Yes, I agree with you. We need to do a detail analysis of most behaviors of HDFS and HBase before we try locality-based assignment. And the analysis work will be the main part of my GSOC project.

> Suppose there was one 'hot' datanode that hosted blocks from many regions. Using locality might end up in
> overloading the region server on that node, resulting in poorer performance.

Yes, Locality should be taken carefully not to overload the region server or the data node. An ideal region assignment can assign regions close to its data to reduce network traffic while balancing the loads between region servers, datanodes and avoiding disk competition on the same datanode. As what you suggested, we need to know the following things clearly before making it.
1) what is the difference we access data from different locations(local, local by-pass, remote, remote rack)?
2) In regions' life time, what is the data-blocks' distribution? And how many bytes that the region reads data from local node? how many from remote? from remote rack?
3) After a balance operation happened in HDFS, how 2) changes?
4) After some region servers failed, how 2) changes?

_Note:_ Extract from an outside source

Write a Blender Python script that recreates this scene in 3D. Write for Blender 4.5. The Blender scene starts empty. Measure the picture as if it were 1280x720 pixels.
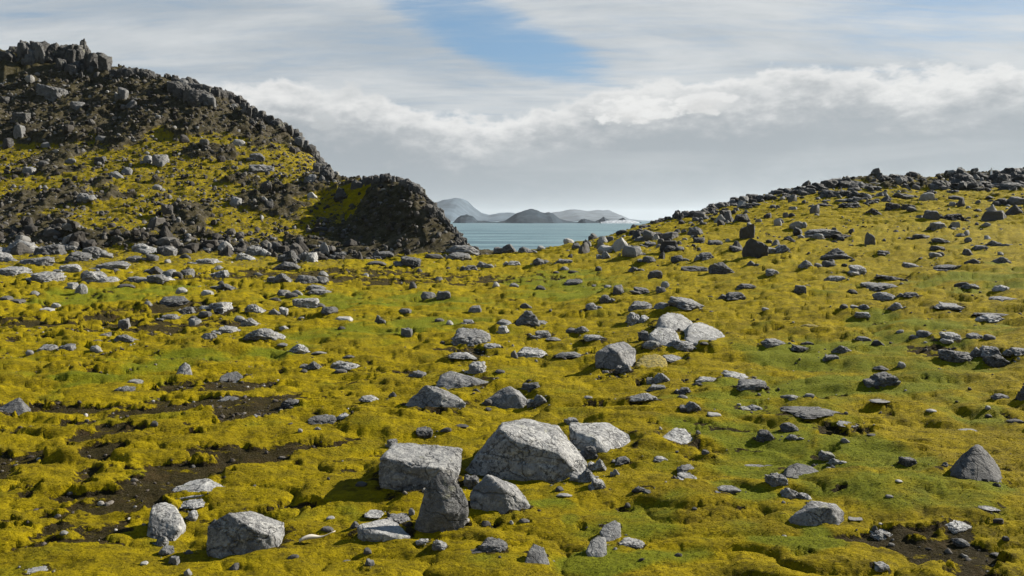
import bpy, math, random
import numpy as np
from mathutils import Vector

random.seed(7)
SC = bpy.context.scene
COL = SC.collection
R = math.radians

# ------------------------------------------------------------------ camera
ZC = 12.0                       # eye height above the sea
F = 995.6                       # focal length in photo pixels (28 mm lens)
PITCH = math.atan((360 - 275) / F)
cam = bpy.data.cameras.new('camera')
cam.lens = 28.0
cam.sensor_width = 36.0
cam.clip_start = 0.1
cam.clip_end = 80000
cam_o = bpy.data.objects.new('camera', cam)
COL.objects.link(cam_o)
cam_o.location = (0, 0, ZC)
cam_o.rotation_euler = (math.pi / 2 - PITCH, 0, 0)
SC.camera = cam_o

# ------------------------------------------------------------------ light
SUN_EL, SUN_AZ = R(29), R(63)   # azimuth clockwise from the view direction
sun = bpy.data.lights.new('sun', 'SUN')
sun.energy = 5.0
sun.angle = R(0.5)
sun.color = (1.0, 0.93, 0.82)
sun_o = bpy.data.objects.new('sun', sun)
COL.objects.link(sun_o)
sd = Vector((math.sin(SUN_AZ) * math.cos(SUN_EL), math.cos(SUN_AZ) * math.cos(SUN_EL), math.sin(SUN_EL)))
sun_o.rotation_euler = sd.to_track_quat('Z', 'Y').to_euler()
sun_o.location = (60, 30, 60)
SC.view_settings.view_transform = 'Standard'
SC.view_settings.look = 'None'
SC.view_settings.gamma = 1
SC.view_settings.exposure = 1.5
SC.view_settings.use_curve_mapping = False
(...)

I am not so clear now about how to analysis it. but I think I can take them one by one to make things clearly.


Samuel Guo added a comment - 30/Mar/09 01:56 PM
Thanks stack.

> Samuel, if still interested, have you made petition to become a GSOC student using this issue as your project? (Add in some of JKs notes on need
> to research what happens in a running cluster so know best what to implement).

Yes. I will add Jim's notes on my proposal.


stack added a comment - 24/Apr/09 10:50 PM
If this makes it in time for 0.20.0, good, but for now moving it out.